Hikâyeler hayatı uzak diyarlardaki kesin sözlü bir başka hakeme havale eder. Bu hakem gelecekte yer alabileceği gibi, bugünle hâlâ ilgili olan geçmişte de yaşamış olabilir, belki de talihin güleceği (yoksullar iyi ya da kötü talihten dem vurur sık sık), ayakların baş olacağı bir tepenin üzerindedir.
Hikâye zamanı (yani hikâye içindeki zaman) düz bir çizgide seyretmez.
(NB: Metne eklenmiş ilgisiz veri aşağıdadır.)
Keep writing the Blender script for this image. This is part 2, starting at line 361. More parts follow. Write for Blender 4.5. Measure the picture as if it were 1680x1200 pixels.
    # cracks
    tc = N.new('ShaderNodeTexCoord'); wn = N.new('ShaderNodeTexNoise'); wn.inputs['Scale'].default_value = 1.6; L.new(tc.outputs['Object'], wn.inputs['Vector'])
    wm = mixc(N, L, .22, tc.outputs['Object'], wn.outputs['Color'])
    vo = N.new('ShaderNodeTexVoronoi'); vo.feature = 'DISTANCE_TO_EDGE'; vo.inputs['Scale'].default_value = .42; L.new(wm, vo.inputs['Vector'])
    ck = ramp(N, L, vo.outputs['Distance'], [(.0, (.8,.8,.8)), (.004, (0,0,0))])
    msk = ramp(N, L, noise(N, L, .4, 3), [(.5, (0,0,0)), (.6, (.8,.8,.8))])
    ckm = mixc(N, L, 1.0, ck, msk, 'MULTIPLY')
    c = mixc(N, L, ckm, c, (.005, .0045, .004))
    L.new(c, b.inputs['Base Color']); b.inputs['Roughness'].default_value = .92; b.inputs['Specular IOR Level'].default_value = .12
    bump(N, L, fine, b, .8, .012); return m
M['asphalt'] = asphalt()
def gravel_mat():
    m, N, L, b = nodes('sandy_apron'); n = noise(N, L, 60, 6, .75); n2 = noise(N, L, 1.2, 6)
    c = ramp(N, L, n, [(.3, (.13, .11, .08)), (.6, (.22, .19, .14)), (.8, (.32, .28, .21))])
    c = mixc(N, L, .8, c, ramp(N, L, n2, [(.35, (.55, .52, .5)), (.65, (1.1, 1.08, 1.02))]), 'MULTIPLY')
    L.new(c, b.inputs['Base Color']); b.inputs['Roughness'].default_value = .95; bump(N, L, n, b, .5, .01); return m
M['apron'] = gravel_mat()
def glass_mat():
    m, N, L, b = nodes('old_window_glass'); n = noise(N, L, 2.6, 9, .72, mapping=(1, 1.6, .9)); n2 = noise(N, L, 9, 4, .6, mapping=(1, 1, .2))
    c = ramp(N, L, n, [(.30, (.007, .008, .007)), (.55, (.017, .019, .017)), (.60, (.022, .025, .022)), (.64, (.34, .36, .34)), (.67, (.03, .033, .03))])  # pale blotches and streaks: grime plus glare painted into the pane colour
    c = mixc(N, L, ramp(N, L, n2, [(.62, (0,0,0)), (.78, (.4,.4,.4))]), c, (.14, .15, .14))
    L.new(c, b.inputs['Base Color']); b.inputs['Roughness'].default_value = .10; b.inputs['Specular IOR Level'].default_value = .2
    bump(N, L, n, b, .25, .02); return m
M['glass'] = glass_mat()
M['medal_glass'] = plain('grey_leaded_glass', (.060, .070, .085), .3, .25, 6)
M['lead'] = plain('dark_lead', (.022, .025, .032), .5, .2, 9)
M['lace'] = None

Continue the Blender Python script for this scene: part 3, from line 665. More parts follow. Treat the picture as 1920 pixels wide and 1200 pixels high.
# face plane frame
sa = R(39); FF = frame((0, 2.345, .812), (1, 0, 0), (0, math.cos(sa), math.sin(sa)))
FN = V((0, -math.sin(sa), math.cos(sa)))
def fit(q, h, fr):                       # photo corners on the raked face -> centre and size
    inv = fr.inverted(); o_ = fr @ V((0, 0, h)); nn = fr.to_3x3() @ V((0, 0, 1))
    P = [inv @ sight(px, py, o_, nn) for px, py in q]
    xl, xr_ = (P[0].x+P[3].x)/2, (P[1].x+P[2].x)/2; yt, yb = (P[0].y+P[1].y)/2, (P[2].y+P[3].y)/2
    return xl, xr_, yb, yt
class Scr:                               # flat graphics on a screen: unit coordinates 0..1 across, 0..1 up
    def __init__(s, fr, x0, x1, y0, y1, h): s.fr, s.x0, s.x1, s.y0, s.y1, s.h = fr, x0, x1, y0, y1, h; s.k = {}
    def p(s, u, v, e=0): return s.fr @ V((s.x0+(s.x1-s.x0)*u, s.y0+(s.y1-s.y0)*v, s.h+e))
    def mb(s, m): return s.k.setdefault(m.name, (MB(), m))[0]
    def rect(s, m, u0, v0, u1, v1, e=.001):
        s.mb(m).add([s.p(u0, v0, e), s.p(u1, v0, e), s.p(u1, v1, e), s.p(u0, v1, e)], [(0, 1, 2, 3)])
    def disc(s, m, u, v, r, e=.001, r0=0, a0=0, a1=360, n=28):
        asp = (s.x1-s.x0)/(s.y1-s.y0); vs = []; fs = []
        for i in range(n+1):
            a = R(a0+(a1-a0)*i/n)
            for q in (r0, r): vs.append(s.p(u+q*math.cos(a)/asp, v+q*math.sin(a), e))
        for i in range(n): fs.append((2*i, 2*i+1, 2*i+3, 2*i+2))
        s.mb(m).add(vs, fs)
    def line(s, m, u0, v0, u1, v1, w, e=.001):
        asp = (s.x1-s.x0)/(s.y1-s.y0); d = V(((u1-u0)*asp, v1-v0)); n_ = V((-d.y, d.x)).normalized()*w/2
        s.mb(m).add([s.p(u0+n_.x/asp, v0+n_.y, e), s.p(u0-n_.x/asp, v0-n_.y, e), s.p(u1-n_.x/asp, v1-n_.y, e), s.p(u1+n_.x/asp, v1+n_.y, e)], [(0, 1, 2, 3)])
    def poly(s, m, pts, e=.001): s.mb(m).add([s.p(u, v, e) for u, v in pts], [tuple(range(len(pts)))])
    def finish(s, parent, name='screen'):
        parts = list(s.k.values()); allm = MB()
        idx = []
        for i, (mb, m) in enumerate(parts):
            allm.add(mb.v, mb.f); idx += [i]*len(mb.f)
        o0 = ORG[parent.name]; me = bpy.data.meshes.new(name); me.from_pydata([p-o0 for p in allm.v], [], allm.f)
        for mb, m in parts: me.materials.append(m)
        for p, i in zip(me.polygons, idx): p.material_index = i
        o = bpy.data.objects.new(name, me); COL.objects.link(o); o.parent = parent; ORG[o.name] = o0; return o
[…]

Yaşayanlar ve ölüler bu zaman içinde dinleyici ve hakem olarak buluşur; dinleyici sayısının arttığı hissedilirse, her dinleyici hikâyenin daha derin bir mahremiyete büründüğü duygusuna kapılır. Hikâyeler bir anlamda adaletin her an tecelli edeceği inancının paylaşılmasıdır. Ve bu inanç uğruna kadınlar, erkekler, çocuklar tarihin belirli bir anında insanüstü bir şiddetle savaşırlar. Tiranlar bu nedenle hikâye anlatılmasından hoşlanmaz: Tüm hikâyeler bir bakıma onların iktidarlarının yıkılışına dairdir.
‘Nereye giderse gitsin sadece hikâye anlatacağını söylemesi yeterliydi; insanlar onu konuk eder, yatacak yer gösterirdi: Hikâye Çar’dan güçlüdür. Yalnız bir şeyi unutmamak gerekiyordu: Eğer hikâye akşam yemeğinden önce başlamışsa, kimse açlık hissetmez, o da aç biilaç yatmak zorunda kalırdı. Yaşlı asker bu sebeple hikâyeye başlamazdan önce daima bir tas çorba isterdi.’
(…)”
John Berger
Kaynak: Kıymetini Bil Herşeyin, John Berger, Çeviren: Beril Eyüboğlu, Metis Yayınları, İstanbul, Nisan 2009. Sf. 90-91.